Santiago Travel Guide
About Santiago
Chile as a whole is a spirited, effervescent destination, so it stands to reason that Santiago, its proud capital, is no different. A distinctly South American web of colonial architecture, Latino passions and 24-hour streetlife, it’s the financial, political and cultural hub of the country.
The city is a product of its setting: sprawled across the fertile Santiago valley, 100km (62 miles) from the Pacific coast, it’s dominated by the vast belt of the Andes to the east and a smaller coastal mountain range to the west. After independence from Spain in 1818, Europeans sailed in their thousands to start a new life around the valley. Its proximity to the ocean is still felt, most readily in the city’s love of seafood - don’t miss the clatter and thrum of the Mercado Central fish market.

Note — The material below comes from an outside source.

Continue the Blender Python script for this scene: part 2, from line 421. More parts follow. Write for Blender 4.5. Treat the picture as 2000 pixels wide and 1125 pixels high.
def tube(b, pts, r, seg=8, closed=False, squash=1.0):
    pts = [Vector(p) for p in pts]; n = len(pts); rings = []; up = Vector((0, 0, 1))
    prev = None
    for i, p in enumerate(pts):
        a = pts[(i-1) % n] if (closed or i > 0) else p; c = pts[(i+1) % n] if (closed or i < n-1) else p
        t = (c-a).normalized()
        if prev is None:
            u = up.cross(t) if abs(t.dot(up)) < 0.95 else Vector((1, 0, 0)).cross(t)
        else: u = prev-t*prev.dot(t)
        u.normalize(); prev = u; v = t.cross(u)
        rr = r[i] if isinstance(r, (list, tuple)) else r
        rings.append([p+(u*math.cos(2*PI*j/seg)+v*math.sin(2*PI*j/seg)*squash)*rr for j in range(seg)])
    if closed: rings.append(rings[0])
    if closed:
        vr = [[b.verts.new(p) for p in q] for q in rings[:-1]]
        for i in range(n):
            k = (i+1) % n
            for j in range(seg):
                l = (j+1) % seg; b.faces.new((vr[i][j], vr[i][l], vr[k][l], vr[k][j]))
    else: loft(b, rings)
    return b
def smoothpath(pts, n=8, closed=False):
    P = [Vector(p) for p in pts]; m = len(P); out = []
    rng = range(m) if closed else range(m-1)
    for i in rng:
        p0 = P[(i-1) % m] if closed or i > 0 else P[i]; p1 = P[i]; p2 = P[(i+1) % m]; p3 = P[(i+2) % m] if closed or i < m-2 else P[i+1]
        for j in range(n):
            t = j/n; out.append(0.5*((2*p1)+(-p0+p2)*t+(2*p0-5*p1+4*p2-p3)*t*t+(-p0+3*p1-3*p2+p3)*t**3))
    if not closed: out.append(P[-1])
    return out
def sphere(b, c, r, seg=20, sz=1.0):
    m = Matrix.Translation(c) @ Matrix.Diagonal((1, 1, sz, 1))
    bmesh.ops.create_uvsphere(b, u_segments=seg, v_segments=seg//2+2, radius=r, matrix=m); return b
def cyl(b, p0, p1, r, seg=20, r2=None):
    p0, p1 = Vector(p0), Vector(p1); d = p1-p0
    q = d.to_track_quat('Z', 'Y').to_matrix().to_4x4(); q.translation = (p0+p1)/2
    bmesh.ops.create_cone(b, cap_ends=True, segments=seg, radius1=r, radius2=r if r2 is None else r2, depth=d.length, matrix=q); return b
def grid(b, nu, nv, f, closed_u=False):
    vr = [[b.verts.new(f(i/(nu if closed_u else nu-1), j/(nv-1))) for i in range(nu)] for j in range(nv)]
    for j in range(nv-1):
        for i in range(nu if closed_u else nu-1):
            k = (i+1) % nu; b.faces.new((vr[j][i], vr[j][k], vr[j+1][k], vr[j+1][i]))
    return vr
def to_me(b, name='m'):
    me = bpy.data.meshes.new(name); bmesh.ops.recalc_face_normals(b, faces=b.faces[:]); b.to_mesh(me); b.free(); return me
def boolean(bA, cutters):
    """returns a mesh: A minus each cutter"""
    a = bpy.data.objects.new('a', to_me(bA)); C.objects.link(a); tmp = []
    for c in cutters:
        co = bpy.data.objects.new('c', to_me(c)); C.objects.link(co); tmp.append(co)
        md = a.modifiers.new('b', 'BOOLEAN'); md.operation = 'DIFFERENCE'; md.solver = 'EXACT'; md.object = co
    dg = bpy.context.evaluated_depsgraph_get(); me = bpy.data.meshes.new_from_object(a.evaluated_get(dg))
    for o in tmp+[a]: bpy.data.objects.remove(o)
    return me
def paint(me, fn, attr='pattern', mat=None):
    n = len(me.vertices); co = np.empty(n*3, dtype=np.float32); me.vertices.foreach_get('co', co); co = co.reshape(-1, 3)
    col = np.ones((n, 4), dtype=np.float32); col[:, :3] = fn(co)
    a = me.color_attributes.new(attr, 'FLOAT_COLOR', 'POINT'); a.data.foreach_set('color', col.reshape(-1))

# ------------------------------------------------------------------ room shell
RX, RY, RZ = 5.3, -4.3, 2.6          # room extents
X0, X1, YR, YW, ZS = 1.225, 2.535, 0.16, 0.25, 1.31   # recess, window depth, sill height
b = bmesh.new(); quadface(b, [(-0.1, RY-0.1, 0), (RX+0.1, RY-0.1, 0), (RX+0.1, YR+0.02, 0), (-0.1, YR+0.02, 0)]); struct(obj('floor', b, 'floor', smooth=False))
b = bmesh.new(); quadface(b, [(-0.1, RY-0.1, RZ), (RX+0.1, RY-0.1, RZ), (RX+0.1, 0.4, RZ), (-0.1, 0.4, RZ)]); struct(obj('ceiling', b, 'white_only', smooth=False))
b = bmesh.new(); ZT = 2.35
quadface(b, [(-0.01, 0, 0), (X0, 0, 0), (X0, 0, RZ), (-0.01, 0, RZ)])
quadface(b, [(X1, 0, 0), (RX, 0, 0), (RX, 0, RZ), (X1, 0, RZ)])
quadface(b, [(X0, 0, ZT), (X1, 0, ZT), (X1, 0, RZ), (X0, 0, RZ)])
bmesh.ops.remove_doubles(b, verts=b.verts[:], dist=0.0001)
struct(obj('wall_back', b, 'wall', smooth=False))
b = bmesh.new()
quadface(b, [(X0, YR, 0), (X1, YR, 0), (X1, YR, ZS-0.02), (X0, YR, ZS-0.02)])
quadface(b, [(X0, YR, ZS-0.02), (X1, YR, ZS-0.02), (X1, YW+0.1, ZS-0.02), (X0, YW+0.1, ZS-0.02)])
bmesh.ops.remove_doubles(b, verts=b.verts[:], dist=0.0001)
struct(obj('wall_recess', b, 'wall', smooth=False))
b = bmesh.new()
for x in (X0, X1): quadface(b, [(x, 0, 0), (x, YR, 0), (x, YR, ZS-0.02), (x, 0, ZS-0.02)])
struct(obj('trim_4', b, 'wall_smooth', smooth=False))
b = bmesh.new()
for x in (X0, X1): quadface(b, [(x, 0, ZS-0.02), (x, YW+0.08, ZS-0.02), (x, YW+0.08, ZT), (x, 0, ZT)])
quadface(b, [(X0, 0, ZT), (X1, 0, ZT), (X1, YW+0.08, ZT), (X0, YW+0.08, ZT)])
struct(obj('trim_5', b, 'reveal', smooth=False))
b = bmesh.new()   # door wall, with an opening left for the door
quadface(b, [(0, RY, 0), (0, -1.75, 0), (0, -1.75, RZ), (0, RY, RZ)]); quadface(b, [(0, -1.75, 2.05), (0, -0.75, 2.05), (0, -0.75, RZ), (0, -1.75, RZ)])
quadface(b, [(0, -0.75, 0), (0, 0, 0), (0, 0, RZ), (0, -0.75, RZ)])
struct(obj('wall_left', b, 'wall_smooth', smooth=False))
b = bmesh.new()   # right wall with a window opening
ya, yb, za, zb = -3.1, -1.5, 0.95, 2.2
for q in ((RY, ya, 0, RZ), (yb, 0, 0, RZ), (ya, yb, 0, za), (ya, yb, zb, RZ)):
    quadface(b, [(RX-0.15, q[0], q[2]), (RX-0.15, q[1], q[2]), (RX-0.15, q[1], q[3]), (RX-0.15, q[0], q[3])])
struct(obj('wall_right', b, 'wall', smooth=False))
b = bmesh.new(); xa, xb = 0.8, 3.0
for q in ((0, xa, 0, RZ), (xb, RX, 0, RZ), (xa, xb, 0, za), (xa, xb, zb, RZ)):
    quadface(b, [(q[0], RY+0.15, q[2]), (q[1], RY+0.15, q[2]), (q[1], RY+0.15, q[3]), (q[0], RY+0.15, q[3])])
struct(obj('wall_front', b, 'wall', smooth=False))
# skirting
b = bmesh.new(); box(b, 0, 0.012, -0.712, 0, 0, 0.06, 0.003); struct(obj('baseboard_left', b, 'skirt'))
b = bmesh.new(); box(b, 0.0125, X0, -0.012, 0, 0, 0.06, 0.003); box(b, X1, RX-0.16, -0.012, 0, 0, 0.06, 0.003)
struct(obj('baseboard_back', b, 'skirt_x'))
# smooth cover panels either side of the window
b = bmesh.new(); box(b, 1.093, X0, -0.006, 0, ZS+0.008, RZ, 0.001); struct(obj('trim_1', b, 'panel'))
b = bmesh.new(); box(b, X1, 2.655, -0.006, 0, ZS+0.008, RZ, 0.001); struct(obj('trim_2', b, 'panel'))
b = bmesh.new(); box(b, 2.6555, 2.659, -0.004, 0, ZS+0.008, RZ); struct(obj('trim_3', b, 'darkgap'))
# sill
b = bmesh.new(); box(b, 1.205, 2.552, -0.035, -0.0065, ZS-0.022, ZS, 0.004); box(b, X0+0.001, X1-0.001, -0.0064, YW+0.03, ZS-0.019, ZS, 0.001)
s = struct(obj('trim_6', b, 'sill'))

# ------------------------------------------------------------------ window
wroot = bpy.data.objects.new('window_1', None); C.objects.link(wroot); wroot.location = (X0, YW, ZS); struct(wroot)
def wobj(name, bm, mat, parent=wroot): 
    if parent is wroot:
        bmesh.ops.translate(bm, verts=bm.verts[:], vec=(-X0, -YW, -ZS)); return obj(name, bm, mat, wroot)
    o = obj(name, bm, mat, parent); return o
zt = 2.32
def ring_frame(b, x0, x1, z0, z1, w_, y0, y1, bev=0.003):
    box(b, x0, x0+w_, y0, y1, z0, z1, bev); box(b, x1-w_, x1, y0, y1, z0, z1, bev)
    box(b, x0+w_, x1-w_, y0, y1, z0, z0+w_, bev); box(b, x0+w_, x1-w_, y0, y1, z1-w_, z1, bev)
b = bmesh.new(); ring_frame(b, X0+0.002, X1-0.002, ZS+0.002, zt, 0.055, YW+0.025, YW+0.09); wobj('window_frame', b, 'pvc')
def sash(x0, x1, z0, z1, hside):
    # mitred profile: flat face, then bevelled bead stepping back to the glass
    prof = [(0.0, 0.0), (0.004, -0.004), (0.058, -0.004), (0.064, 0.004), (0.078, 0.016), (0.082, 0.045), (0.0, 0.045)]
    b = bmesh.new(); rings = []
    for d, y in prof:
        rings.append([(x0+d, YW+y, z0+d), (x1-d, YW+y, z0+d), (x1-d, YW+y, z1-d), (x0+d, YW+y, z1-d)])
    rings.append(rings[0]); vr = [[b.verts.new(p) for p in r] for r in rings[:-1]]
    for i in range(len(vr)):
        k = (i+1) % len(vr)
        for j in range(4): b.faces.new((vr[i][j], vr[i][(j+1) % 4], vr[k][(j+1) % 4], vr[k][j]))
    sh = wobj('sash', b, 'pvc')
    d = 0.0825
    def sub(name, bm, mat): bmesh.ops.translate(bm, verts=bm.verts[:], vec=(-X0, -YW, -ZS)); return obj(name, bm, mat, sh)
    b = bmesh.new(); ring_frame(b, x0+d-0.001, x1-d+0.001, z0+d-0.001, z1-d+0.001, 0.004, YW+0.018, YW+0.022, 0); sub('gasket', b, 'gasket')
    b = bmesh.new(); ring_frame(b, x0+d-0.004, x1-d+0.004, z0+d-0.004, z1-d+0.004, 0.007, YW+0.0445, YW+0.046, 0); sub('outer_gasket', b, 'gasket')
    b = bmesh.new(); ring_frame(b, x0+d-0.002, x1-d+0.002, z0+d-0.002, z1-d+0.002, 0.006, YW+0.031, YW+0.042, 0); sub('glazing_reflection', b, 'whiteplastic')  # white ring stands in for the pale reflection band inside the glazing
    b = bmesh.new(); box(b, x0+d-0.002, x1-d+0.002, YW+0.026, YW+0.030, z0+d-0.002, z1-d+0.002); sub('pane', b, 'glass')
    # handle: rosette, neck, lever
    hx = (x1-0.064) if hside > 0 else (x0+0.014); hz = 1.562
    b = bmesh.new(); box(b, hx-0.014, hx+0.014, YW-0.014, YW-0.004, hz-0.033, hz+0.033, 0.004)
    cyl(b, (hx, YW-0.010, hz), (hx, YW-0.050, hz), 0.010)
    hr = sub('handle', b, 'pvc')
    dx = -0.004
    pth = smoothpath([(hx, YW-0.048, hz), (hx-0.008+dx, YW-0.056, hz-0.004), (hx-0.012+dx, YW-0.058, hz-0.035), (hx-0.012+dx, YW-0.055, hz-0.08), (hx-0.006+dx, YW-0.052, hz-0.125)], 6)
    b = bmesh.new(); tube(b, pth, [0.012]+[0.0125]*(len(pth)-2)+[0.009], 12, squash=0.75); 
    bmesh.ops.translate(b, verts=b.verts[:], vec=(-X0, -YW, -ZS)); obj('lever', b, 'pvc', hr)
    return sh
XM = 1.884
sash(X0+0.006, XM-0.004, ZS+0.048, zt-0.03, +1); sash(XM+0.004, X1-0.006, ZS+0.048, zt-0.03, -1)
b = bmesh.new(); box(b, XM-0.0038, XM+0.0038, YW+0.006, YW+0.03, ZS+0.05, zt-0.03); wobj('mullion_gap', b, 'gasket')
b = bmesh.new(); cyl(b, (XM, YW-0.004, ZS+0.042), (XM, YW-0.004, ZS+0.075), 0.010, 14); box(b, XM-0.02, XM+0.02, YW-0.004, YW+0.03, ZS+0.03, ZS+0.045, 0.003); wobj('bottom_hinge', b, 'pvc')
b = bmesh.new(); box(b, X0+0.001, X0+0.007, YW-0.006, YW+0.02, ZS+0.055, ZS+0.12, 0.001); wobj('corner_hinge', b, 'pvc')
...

Santiago is also somewhere full of contrast. Fine art galleries compete with cutting edge contemporary spaces. The shimmering towers of the financial district (known as “Sanhattan”) contrast with the edgy street art downtown. The pavement bars of the Bellavista district have a wholly different vibe to the upscale restaurants of high-income Vitacura. And elsewhere, the 18th-century cathedral is reflected in a glass-fronted tower block.
However, for all its different influences, the city has not lost sight of its indigenous heritage. It may be a crude example, but the biggest football team in the city, Colo Colo (arch-rivals Universidad de Chile might quibble with that description) has an indigenous Mapuche cacique on the logo. And Chileans of all backgrounds admire and identify with the Mapuche as a symbol of the country’s strength and independence, whether in the face of violent regimes or natural disasters.
The dark days of the Pinochet era are remembered by monuments and museums such as Villa Grimaldi Peace Park and the remarkable Museum of Memory and Human Rights. The latter deals with world atrocities, but has a major section on the bloody coup that saw Salvador Allende – still a hero to many – ousted from power in 1973.